Secondo, la terra è stata sottratta ai palestinesi a un ritmo costante sin dalla guerra del 1948. Attualmente fino al 90% della terra sotto il controllo israeliano appartiene agli ebrei e meno del 3% della terra è ora di proprietà di palestinesi. Oltre a ciò c’è che la residenza palestinese viene manipolata in modo tale da confiscare la terra dei palestinesi che per un motivo o per l’altro sono assenti per un periodo di tempo o hanno violato le norme che regolano l’uso della terra.

Una terza caratteristica, che è principalmente associata all’occupazione, sono le restrizioni alla libertà di movimento palestinese che sono molto severe e che hanno reso la vita dei palestinesi molto stressante: tutti i tipi di posti di blocco che sono costantemente presenti o improvvisati, i cosiddetti checkpoint volanti. E, il blocco e l’isolamento di Gaza, in cui non ci sono posti di blocco interni ma c’è una restrizione rigorosa per entrare o uscire da Gaza.

Infine, le restrizioni alla partecipazione palestinese alla normale vita politica di Israele o alle elezioni che i palestinesi amministrano o dovrebbero amministrare nei Territori Occupati ma con cui Israele interferisce per assicurarsi che i risultati non mettano in discussione il suo modo di governare.
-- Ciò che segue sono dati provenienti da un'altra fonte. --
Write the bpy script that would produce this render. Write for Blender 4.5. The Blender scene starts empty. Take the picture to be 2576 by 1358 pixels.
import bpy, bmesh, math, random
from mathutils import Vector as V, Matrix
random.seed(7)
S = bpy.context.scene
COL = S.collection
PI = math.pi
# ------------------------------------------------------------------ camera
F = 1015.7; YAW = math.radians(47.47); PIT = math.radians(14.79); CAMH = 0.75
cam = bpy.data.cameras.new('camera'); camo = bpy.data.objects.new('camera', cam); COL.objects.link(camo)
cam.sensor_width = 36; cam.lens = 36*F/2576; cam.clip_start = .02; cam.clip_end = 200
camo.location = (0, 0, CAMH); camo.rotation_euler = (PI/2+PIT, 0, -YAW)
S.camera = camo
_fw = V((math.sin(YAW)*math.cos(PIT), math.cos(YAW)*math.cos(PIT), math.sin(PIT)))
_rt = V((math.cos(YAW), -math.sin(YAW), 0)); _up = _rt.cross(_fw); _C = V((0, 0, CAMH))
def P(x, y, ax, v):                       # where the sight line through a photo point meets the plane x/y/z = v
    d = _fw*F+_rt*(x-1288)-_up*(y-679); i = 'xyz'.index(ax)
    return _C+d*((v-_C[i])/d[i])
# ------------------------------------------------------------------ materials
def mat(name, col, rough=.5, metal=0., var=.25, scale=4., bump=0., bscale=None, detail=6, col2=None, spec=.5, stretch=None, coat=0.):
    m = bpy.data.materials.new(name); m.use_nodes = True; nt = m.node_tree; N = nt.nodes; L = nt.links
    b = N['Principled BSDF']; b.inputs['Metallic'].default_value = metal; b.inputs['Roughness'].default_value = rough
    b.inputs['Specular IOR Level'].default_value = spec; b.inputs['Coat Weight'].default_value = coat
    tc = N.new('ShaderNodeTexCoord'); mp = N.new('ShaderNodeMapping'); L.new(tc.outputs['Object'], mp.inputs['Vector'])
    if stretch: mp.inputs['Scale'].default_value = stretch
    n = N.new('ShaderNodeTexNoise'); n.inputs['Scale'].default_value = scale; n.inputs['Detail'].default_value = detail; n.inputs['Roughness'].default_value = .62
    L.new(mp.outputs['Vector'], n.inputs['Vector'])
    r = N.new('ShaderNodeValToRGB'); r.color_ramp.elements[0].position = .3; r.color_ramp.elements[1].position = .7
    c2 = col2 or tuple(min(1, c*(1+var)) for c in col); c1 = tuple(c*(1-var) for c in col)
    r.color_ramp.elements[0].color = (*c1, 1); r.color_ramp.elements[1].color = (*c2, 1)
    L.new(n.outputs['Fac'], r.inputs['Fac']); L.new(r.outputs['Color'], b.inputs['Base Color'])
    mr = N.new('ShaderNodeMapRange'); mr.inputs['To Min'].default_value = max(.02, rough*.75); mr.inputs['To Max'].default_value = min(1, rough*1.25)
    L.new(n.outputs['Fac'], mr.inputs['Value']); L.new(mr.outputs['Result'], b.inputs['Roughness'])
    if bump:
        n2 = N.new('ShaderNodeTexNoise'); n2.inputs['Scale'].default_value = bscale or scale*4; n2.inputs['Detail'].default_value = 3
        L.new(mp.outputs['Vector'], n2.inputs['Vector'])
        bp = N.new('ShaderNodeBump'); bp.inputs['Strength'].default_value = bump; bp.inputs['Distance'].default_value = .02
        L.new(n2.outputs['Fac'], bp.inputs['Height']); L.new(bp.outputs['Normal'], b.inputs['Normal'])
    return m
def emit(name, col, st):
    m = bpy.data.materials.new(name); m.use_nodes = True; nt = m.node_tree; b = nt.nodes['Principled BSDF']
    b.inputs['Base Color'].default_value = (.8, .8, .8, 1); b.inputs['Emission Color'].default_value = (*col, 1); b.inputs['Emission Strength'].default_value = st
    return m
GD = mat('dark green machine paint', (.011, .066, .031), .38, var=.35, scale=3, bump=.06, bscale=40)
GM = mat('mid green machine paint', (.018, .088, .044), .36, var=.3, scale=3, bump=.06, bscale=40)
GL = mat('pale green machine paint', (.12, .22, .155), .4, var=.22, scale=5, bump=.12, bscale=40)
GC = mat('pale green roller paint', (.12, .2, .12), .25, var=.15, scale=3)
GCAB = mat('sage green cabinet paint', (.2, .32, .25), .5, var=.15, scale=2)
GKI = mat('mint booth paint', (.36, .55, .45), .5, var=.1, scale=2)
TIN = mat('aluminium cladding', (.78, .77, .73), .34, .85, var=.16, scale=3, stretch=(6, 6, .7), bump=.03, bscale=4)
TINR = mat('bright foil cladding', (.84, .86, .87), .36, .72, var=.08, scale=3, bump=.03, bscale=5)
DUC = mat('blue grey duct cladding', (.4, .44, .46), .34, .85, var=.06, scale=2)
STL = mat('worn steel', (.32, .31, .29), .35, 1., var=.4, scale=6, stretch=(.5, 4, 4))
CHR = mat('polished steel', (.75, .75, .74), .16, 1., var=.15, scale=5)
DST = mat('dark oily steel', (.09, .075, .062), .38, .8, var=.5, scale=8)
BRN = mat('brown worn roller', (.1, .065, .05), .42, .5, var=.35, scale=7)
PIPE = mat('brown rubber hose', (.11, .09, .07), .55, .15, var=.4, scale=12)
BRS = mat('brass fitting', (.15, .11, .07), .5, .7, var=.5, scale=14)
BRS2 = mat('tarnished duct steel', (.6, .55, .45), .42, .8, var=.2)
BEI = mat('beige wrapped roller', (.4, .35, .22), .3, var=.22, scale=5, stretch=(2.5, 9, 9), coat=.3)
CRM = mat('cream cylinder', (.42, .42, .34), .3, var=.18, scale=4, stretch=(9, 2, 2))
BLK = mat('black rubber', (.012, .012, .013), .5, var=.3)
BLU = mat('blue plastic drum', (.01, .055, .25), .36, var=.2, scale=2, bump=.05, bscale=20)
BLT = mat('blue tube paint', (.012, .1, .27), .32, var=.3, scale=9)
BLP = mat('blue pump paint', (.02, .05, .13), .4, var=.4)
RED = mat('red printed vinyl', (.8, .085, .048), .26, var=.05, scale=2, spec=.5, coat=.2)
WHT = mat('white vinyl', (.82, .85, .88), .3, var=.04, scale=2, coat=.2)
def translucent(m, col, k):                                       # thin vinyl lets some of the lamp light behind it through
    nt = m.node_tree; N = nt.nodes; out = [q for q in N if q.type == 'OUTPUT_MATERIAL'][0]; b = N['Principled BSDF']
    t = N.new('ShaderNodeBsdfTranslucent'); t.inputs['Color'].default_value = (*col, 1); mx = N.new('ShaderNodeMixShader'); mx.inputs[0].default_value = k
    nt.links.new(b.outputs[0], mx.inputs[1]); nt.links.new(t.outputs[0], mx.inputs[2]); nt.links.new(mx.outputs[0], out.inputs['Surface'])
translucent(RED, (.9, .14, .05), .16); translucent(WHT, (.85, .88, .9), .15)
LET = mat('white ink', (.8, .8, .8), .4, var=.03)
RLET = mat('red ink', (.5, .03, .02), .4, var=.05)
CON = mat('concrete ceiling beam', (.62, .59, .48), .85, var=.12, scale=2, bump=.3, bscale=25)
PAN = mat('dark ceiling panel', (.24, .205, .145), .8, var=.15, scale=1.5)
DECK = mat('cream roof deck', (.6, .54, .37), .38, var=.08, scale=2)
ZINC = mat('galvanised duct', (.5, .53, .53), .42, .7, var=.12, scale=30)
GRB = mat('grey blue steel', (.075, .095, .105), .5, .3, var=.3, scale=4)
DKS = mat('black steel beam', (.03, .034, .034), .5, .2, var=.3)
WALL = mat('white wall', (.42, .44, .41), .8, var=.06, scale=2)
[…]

Al momento dovevano esserci le elezioni del 22 maggio, ma Israele ha preso la posizione che i palestinesi a Gerusalemme Est, che sono circa 350.000, non avranno diritto a votare alle elezioni perché Gerusalemme Est è ora formalmente parte di Gerusalemme, che  fa parte del territorio sovrano di Israele.

L’Autorità Palestinese ha ribattuto con l’opinione che, a meno che i palestinesi a Gerusalemme Est possano votare, non si terranno le elezioni. Alcuni ritengono che sia solo una scusa di Mahmoud Abbas per evitare le elezioni che non si sono tenute negli ultimi 15 anni. Le elezioni palestinesi sono state annullate. Non sappiamo quale sia il vero motivo, ma sappiamo che queste quattro caratteristiche delle politiche e delle pratiche di Israele hanno costituito una forma di frammentazione discriminatoria che ha reso la vita dei palestinesi pervasa e gravata dalla miseria.

Penso che l’ultima cosa che farei sarebbe richiamare l’attenzione sulla fine del rapporto di B’Tselem, che dice che non si deve rinunciare alla lotta per i diritti umani. Ma spetta anche a coloro che si impegnano in quella lotta dire che deve esserci una fine. Dobbiamo prima dire di no. Nella loro lingua, dobbiamo prima dire no all’apartheid. Che, in altre parole, finché persiste questa struttura di apartheid, non c’è percorso verso una pace sostenibile che riconosca i diritti fondamentali dei palestinesi.

Credo che sia un risultato molto importante. Che questa struttura, comunque la si chiami, che si chiami apartheid o meno, è un ostacolo decisivo alla realizzazione di una forma pacifica di convivenza tra questi due popoli. E a meno che quel regime di apartheid non venga smantellato nel modo in cui lo è stato il regime segregazionista in Sudafrica, sotto la pressione non tanto dei governi quanto della combinazione di solidarietà globale, una campagna sostenuta all’epoca dalle Nazioni Unite e sforzi di resistenza da parte degli oppositori in Sudafrica e nei paesi vicini. In altre parole, sono state solo la resistenza e la solidarietà globale che hanno portato l’élite sudafricana a rivedere le proprie priorità in modo da compiere finalmente la scelta che John Dugard ha definito un miracolo di transizione pacifica verso una forma multirazziale di costituzionalismo.

Penso che non sia un miracolo, ma un modo in cui le pressioni accumulate della politica simbolica derivanti dalla legge e dalla morale, creano uno status di paria per un paese che pratica l’apartheid in modo tale da costringere davvero quella classe dirigente a riflettere se vogliono esistere in opposizione ai sentimenti morali e giuridici del mondo e subirne le conseguenze che ne derivano o se vogliono vivere in una società pacifica basata sull’uguaglianza e sulla giustizia per le persone indipendentemente dalla loro identità razziale o religiosa.

Richard Falk è professore emerito di diritto internazionale presso l’Università Albert G. Milbank di Princeton. Attualmente è presidente di Diritto Internazionale presso la Facoltà di Legge dell’Università Queen Mary di Londra. Nel 2008, è succeduto a John Dugard come Relatore Speciale delle Nazioni Unite per i Diritti Umani nei Territori Palestinesi Occupati, incarico che ha ricoperto fino al 2014. È autore di numerosi libri, tra cui “Israel-Palestine on Record: How The New York Times Misreports Conflict in the Middle East” (Israele-Palestina Agli Atti: Come il New York Times Riporta il Conflitto in Medio Oriente), di cui è stato coautore con Howard Friel; e “Palestine: The Legitimacy of Hope” (Palestina: la legittimità della speranza). Il suo libro di memorie politico, “Public Intellectual: The Life of a Citizen Pilgrim” (Un Comune Intellettuale: La Vita di Un Cittadino Errante), è stato pubblicato a marzo.